Но общий суд современников и последующих поколений соотечественников подавляющим большинством голосов сде­лал выбор в пользу других «прощальных» слов. Вот что о них рассказывает Тарасенков: вечером умирающий «повторял нес­колько раз: “Давай, давай! Ну, что же!” Часу в одиннадца­том закричал громко: “Лестницу! поскорее, давай лестницу!”» Скончался Гоголь на следующий день, в четверг 21 февраля 1852 г: «Уже около восьми часов утра прекратилось дыхание, исчезли все признаки жизни»[40].

Отчего же именно просьба о лестнице согласным при­говором была сочтена не просто обобщающей, многозна­чительной, но и несомненно соответствующей самой личности писателя, более всего похожей на его «внутреннего че­ловека»?

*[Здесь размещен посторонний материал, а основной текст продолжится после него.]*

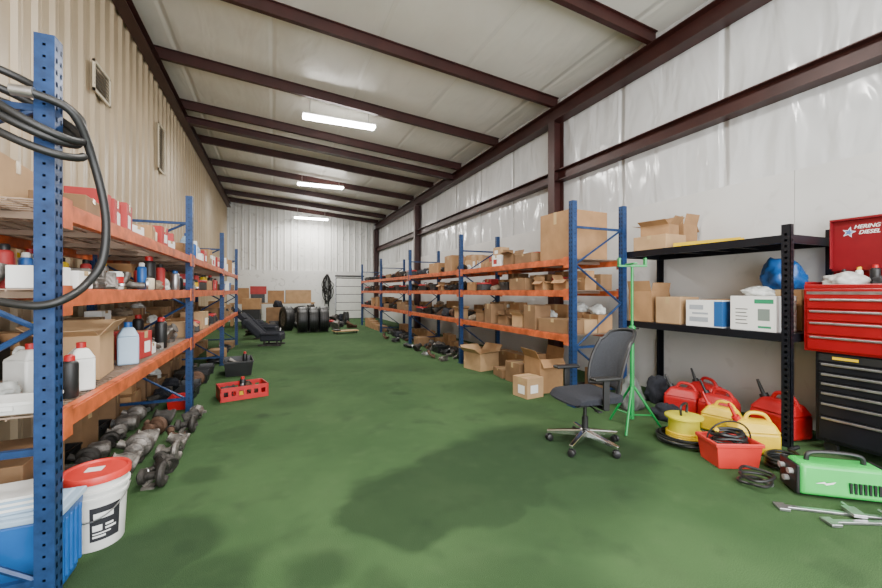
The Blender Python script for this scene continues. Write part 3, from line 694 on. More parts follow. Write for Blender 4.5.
# ---------------------------------------------------------------- bucket
e=empty('plastic_bucket',(-.90,2.74,.001));e.scale=(.86,.86,.9)
b=B();b.lathe([(.135,0),(.14,.01),(.155,.30),(.165,.302),(.165,.315),(.157,.317),(.16,.345),(.172,.347),(.172,.36),(.16,.365),(.16,.42),(.15,.42),(.13,.02),(0,.02)],36)
b.obj('body',WHITE,smooth=True,parent=e)
b=B();b.lathe([(.162,.405),(.176,.402),(.178,.435),(.172,.445),(.160,.445),(.152,.433),(0,.433)],36);b.obj('lid',ORP,smooth=True,parent=e)
b=B();b.tube([(.176*math.cos(t),-.176*math.sin(t)*.98,.34-.15*math.sin(t)) for t in [i*math.pi/16 for i in range(17)]],.004,6);b.obj('handle',STEEL,smooth=True,parent=e)
def arcpatch(b,r0,r1,z0,z1,a0,a1,n=10,mi=0):
    vs=[];
    for i in range(n+1):
        a=math.radians(a0+(a1-a0)*i/n);vs+=[(r0*math.cos(a),r0*math.sin(a),z0),(r1*math.cos(a),r1*math.sin(a),z1)]
    b.add(vs,[(2*i,2*i+2,2*i+3,2*i+1) for i in range(n)],mi)
b=B();arcpatch(b,.1435,.1535,.06,.26,-85,-25);
b.obj('printed_label',mat('label_black',(.02,.02,.025),.5),parent=e)
for z0,a0,a1,h_ in ((.08,-80,-55,.012),(.10,-80,-45,.008),(.12,-80,-62,.035),(.12,-56,-34,.012),(.142,-56,-40,.012),(.19,-78,-40,.035)):
    b=B();r=.1435+(z0-.06)*.05+.0012;arcpatch(b,r,r+h_*.05,z0,z0+h_,a0,a1);b.obj('label_print',PAPER,parent=e)
b=B();b.box(-.06,.03,-.02,.05,.434,.436);b.obj('lid_sticker',PAPER,parent=e)
tag(e,'white plastic bucket with red lid beside the blue rack post','bucket')
# ---------------------------------------------------------------- blue tote
def frus(b,w0,d0,w1,d1,z0,z1,mi=0):
    b.add([(-w0/2,-d0/2,z0),(w0/2,-d0/2,z0),(w0/2,d0/2,z0),(-w0/2,d0/2,z0),(-w1/2,-d1/2,z1),(w1/2,-d1/2,z1),(w1/2,d1/2,z1),(-w1/2,d1/2,z1)],[(0,3,2,1),(4,5,6,7),(0,1,5,4),(1,2,6,5),(2,3,7,6),(3,0,4,7)],mi)
e=empty('blue_tote',(-1.085,2.41,.001))
b=B();frus(b,.36,.22,.40,.26,0,.36)
for i in range(5): b.box(.185,.205,-.10+i*.045,-.08+i*.045,.05,.33)
b.obj('body',BLUEP,parent=e,bevel=.01)
b=B();frus(b,.42,.28,.42,.28,.362,.39);frus(b,.36,.24,.34,.22,.39,.40);b.obj('lid',LBLUE,parent=e,bevel=.008)
tag(e,'blue plastic tote with pale lid behind the rack post','tote')
e2=empty('paper_stack',(-1.08,2.41,.403),(0,0,.1))
for i in range(6):
    b=B();b.box(-.13+random.uniform(-.01,.01),.13+random.uniform(-.01,.01),-.10,.10,i*.012,i*.012+.011);b.obj('booklet',PAPER if i%2 else LBLUE,parent=e2)
tag(e2,'stack of white papers lying on the blue tote','papers')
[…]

В поисках корней этого образа приходится обратиться к преданиям почти трехтысячелетней давности, — к столь да­леким векам относится первое появление в древней пись­менности идеи лестницы как действенного, работающего сим­вола, диалектически соединяющего горнее с дольним (в архитектуре она возникла еще раньше — достаточно указать на архаические ступенчато-пирамидальные постройки). Рус­ские люди гоголевской эпохи не один раз на протя­жении своей жизни должны были слышать этот текст в качестве обязательно читающейся на богородичные праздники паримии (ветхозаветного отрывка) из 28 главы книги Бытия. В нем описывается видение патриарха Иакова: «Се лестница утверждена на земли, еяже глава досязаша до небесе: и ангели Божий восхождаху и нисхождаху по ней». Для лучше­го понимания всего эпизода приведем его целиком по позднему переводу на русский язык, хотя он, в отличие от славян­ского варианта, зачастую ради большей связности изложения отступает от точного воспроизведения подлинника.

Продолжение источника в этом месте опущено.